* GIVEN DATA *
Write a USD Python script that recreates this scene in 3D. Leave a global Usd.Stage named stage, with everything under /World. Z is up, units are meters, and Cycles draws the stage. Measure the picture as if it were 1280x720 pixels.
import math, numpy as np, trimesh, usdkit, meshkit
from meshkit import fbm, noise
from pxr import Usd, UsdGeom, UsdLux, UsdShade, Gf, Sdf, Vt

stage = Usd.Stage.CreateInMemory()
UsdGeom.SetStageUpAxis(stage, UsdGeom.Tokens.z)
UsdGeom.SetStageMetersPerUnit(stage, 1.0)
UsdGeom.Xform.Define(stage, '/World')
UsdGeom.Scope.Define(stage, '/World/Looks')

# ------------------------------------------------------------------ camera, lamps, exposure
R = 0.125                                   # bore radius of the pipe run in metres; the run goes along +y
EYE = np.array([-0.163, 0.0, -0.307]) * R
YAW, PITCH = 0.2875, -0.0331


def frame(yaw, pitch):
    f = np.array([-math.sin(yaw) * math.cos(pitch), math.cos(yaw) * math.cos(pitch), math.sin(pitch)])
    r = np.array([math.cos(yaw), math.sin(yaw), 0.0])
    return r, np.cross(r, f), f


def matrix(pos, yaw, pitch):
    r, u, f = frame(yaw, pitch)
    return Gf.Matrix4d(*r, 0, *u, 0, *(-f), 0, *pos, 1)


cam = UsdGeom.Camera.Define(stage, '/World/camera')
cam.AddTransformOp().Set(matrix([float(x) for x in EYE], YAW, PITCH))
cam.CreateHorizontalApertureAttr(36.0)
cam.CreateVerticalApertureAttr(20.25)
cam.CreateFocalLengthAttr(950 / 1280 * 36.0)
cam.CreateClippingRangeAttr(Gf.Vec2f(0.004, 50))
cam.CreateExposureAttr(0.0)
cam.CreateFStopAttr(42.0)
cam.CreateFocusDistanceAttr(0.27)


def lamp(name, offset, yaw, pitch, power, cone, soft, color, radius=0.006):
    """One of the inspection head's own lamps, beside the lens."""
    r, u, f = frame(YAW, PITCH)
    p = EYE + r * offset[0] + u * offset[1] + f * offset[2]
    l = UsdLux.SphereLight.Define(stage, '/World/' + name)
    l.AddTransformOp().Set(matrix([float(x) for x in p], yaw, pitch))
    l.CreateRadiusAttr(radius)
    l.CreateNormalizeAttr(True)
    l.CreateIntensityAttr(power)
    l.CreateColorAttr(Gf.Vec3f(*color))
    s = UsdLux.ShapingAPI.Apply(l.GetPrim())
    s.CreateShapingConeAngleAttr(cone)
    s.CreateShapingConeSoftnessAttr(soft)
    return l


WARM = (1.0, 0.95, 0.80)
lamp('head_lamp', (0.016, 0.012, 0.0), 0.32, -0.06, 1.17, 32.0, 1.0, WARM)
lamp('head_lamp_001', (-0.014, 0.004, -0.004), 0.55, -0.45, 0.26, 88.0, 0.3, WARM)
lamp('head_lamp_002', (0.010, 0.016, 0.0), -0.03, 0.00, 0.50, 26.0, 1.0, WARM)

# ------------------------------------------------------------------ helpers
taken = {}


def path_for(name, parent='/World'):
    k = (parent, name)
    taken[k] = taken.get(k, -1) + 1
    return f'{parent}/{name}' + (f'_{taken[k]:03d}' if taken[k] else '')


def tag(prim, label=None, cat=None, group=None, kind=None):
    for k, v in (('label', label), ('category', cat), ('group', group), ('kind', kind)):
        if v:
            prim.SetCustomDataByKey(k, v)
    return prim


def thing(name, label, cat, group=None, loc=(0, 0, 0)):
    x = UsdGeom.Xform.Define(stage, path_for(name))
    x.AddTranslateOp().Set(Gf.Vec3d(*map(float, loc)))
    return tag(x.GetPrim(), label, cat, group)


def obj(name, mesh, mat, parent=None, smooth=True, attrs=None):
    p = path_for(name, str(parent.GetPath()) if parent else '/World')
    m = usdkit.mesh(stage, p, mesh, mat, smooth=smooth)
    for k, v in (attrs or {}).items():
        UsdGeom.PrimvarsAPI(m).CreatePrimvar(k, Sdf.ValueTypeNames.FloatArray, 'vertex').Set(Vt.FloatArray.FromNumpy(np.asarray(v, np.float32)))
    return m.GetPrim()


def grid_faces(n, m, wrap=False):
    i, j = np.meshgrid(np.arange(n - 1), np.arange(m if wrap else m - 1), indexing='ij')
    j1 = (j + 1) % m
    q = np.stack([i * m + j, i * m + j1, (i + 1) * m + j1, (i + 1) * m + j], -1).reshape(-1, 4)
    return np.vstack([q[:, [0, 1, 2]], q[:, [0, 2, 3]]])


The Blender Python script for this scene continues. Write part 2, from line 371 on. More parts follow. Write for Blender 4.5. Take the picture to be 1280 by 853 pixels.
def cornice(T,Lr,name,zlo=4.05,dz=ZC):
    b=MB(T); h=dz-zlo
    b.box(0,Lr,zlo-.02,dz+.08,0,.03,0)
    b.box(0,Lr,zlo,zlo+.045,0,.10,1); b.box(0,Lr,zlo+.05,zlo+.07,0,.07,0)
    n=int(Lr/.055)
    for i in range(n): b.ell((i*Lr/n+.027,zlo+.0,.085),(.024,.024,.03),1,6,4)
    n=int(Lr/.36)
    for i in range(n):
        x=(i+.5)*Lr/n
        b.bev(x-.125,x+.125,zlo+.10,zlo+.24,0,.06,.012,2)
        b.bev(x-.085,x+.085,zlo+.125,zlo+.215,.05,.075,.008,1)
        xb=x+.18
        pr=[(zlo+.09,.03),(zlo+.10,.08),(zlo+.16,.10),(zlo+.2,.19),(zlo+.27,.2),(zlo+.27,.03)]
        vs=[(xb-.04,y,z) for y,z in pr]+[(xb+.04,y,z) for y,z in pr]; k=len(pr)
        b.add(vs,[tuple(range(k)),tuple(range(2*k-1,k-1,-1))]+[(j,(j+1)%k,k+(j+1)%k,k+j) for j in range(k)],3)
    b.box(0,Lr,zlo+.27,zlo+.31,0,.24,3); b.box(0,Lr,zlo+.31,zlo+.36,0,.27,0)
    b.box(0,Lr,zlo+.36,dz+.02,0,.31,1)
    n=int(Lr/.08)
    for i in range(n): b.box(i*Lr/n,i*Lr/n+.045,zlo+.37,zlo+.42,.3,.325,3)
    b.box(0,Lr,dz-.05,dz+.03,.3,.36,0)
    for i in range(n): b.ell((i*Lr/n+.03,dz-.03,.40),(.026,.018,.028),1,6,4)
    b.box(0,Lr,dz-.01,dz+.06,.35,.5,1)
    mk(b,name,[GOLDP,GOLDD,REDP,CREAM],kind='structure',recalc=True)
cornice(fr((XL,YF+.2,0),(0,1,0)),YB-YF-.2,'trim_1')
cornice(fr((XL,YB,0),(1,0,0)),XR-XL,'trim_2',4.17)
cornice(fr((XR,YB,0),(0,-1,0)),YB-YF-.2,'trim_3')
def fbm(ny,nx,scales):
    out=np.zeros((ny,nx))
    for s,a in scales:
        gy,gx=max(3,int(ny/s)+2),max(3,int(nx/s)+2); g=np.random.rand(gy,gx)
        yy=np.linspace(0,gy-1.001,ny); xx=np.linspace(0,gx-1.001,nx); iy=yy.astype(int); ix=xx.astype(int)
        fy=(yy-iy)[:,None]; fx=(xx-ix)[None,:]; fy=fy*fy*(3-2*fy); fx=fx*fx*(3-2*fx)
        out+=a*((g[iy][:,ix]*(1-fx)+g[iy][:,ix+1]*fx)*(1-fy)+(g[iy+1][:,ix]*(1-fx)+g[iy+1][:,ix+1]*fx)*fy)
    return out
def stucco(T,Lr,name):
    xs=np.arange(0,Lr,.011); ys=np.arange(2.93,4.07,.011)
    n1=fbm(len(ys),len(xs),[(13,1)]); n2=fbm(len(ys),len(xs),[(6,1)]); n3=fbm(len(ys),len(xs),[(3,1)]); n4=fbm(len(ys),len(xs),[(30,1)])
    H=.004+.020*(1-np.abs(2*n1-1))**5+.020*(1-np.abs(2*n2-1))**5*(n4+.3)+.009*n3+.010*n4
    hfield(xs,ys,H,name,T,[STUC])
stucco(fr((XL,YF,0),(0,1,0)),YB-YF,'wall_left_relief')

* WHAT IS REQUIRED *
Return only the exact lines from the opening of the records through the line that contains "from pxr import", both included.

* FINAL RESULT *
Write a USD Python script that recreates this scene in 3D. Leave a global Usd.Stage named stage, with everything under /World. Z is up, units are meters, and Cycles draws the stage. Measure the picture as if it were 1280x720 pixels.
import math, numpy as np, trimesh, usdkit, meshkit
from meshkit import fbm, noise
from pxr import Usd, UsdGeom, UsdLux, UsdShade, Gf, Sdf, Vt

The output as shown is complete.